Most of Test batting is about coping with what Butcher calls “impostor syndrome – where you just think I’m not really good enough”. Now, as England hurtled towards their target, Butcher felt invincible. “All of those hours facing 100mph tennis balls in the indoor school at the Oval came together. It was just brilliant. It was the greatest feeling in the world that you could hit the ball wherever you wanted.”
Sports scientists talk of the zone: a state of mind where athletes attain such fierce concentration and immersion in what they are doing that they rise to a higher plane. Butcher offers a lucid description. “One of the issues that all performers have is that you can be quite self-aware – you can be aware of your movements, your body and lots of external things. When you’re in the zone, you just feel nothing. Your eyes are doing all the work for you and then transferring information to your body. And your body has been trained in such a way that you can do all this stuff automatically. It’s a very cool place to be, because it occurs to you in that sort of state that you can pull off pretty much whatever you fancy.

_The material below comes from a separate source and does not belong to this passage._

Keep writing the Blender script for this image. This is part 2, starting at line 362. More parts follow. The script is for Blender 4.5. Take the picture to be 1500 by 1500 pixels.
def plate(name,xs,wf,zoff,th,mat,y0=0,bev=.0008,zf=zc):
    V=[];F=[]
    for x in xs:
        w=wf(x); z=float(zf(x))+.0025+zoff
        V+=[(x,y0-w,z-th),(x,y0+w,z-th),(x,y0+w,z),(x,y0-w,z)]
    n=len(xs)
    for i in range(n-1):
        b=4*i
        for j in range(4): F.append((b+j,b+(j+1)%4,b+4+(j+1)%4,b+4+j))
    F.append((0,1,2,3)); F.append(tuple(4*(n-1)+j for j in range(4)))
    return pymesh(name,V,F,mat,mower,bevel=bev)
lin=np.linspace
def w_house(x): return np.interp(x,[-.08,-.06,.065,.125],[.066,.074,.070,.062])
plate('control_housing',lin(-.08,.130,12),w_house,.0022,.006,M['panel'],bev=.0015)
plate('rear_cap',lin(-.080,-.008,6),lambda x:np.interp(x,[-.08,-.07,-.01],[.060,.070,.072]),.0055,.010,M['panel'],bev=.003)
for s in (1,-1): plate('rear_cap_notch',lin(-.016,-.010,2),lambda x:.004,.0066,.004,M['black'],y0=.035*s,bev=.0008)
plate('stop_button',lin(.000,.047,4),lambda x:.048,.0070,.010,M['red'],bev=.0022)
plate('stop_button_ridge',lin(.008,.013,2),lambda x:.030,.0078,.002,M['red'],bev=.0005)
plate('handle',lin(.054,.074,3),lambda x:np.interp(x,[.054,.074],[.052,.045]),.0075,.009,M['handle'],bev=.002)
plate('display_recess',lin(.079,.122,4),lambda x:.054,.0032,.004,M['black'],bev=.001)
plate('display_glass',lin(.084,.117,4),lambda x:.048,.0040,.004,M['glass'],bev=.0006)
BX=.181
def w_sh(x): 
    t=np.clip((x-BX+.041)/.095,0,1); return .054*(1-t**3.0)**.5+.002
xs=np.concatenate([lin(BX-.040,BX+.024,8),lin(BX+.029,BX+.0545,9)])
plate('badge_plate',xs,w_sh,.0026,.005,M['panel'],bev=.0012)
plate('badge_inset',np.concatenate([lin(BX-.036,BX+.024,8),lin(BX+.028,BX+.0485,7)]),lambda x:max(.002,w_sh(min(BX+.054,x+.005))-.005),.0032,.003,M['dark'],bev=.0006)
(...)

The only thing is to stop yourself from being overly confident and taking the p---, really.”
Only when he punched Warne for three through point – high-fiving the spinner on his way back to completing his 173rd run to clinch victory – did Butcher release himself from his state. “The concentration had been so, so fierce up until that moment, I just lost it a bit, just wide-eyed and mouth open. It was a pretty magical moment.” His only regret was that, in the euphoric post-match television interview, he forgot to thank his father: “The whole thing was only possible because of the old man.” Butcher need not have worried. Watching on TV, a proud father saw his son play, as Gilchrist hailed “one of the greatest Ashes Test innings of all time”.